A requirement that a juvenile probationer pay the cost of his or her probationary supervision is not “of the same kind” as those requirements specifically listed in ORS 419C.446(2). State v. Haynes, 53 Or App 850, 633 P2d 38, rev den 292 Or 108 (1981), is directly analogous. In Haynes, on which our later decision in Gallagher was based, the defendant, an adult, argued that a requirement that he pay a $10 per month “probation fee” exceeded the court’s authority to impose conditions of probation under ORS 137.540(1), which at that time provided:

“The court shall determine, and may at any time modify, the conditions of probation, which may include, as well as any others, that the probationer shall:
“(a) Avoid injurious or vicious habits.
“(b) Avoid places or persons of disreputable or harmful character.
“(c) Report to the probation officer as directed by the court or probation officer.
“(d) Permit the probation officer to visit him at his place of abode or elsewhere.
“(e) Answer all reasonable inquiries of the probation officer.
“(f) Work faithfully at suitable employment.
“(g) Remain within a specified area.
“(h) Pay his fine, if any, in one or several sums.
*618“(i) Be confined to the county jail for a period not to exceed one year or one-half of the maximum period of confinement that could be imposed for the offense for which the defendant is convicted, whichever is the lesser.
“(j) Make restitution to the victim as provided in ORS 137.106.
“(k) Support his dependents.”

We concluded that the imposition of the $10 monthly fee exceeded the court’s statutory authority:

“Although [ORS 137.540(1)] allows the court to set conditions of probation other than those listed, we conclude that any additional condition should be of the same kind as those specifically enumerated in the statute. The court may require the payment of money for fines and for restitution, both of which are expressly provided for in the statute, but the requirement that defendant pay a monthly probation fee is not a valid probation condition of the same kind as those specifically enumerated.” Id. at 855 (citation omitted).

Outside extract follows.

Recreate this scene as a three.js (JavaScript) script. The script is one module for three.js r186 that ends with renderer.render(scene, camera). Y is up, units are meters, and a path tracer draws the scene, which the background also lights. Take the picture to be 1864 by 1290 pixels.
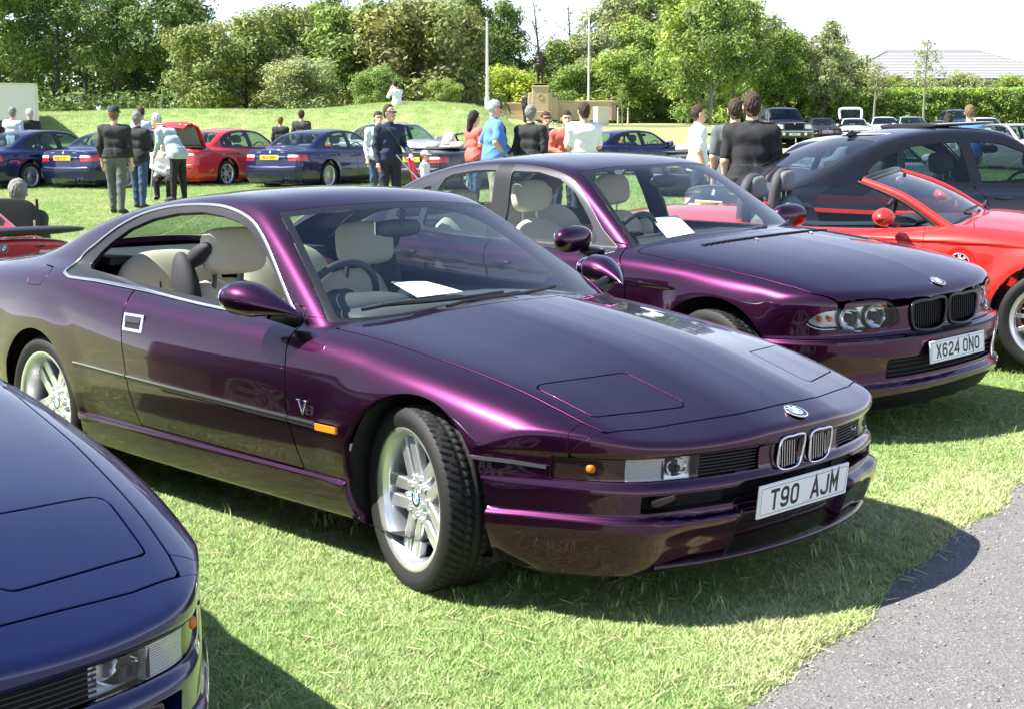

See also State v. Rowton, 57 Or App 431, 434, 645 P2d 551 (1982) (same).

The same reasoning controls here. The conditions specifically enumerated at that time in ORS 137.540 do not differ materially from the requirements listed in ORS 4190.446(2). As in Haynes, the “probation supervision” fee condition imposed here is not “of the same kind” as those conditions specifically enumerated in the enabling statute. Accordingly, the trial court erred in requiring that payment as a condition of probation.3

*619Order of disposition modified to delete paragraph 13, requiring that child pay probation supervision fees; affirmed as modified.

ORS 137.290 provides for a “unitary assessment” which “is a penal obligation in the nature of a fme[.]”

Former ORS 419.507(1) authorized the court to impose probation requirements “consistent with recognized juvenile court practice” including restrictions on visitation and association, requiring consultation with counselors and payment of restitution.

The state does not argue that the imposition of the “probation supervision” fee in this case was authorized under ORS 423.570, and particularly ORS 423.570(2), which provides:

“(2) A person sentenced to probation or placed by an authority on parole, post-prison supervision or other form of release, subject to supervision other than by either the Department of Corrections or a community corrections program! established under ORS 423.500 to 423.560 may be required by the releasing authority to pay a monthly fee to offset costs of supervising the probation, parole, post-prison supervision or other supervised release.”

The court invited the state to comment on the applicability of ORS 423.570, and the state responded that the statute is inapposite.